Penn State’s research programs deserve attention
Once again, the most important local news story of the year has gone unnoticed and unsung.
As was the case last year, Penn State again ranks No. 1 nationally, tied with Johns Hopkins University, in the breadth and depth of its research programs.
Released in late January, this news comes courtesy of the latest National Science Foundation’s Higher Education Research and Development Survey for FY 2019, which measures research expenditures in key science and engineering fields and subfields.
Both Penn State and Hopkins had 16 research fields ranked in the top 10. In second place were MIT and Michigan, each with 13 fields.
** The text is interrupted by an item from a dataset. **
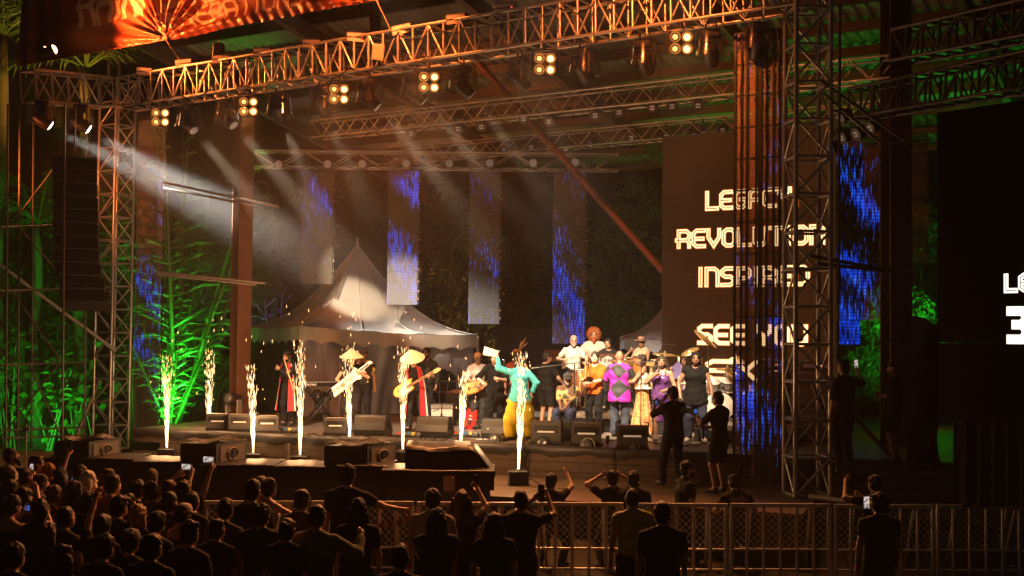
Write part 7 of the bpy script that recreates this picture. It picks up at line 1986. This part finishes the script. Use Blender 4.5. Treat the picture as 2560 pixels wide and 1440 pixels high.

Here are Penn State’s 16 top-10 fields.
First: materials sciences
Second: materials engineering; mechanical engineering; psychology; mathematics; statistics
Fourth: sociology; industrial/manufacturing engineering; electrical engineering
Fifth: engineering as a whole
Sixth: anthropology
Seventh: computer and information sciences; aeronautical and astronautical engineering
Eighth: chemical engineering; atmospheric sciences/meteorology
Ninth: geological and earth sciences; astronomy
This magnificent research program — more than any other factor — is what builds Penn State’s reputation. And reputation attracts resources, be they world-class faculty, talented graduate and undergraduate students, grants and philanthropic dollars, and so on. These resources, in turn, strengthen Penn State’s capacity for making life better and the economy stronger for Centre County, the commonwealth, nation and world.
Some years ago, the late President Emeritus Bryce Jordan said, “This is a university worth loving.” In view of its extraordinary academic prowess, it’s a university worth paying attention to as well.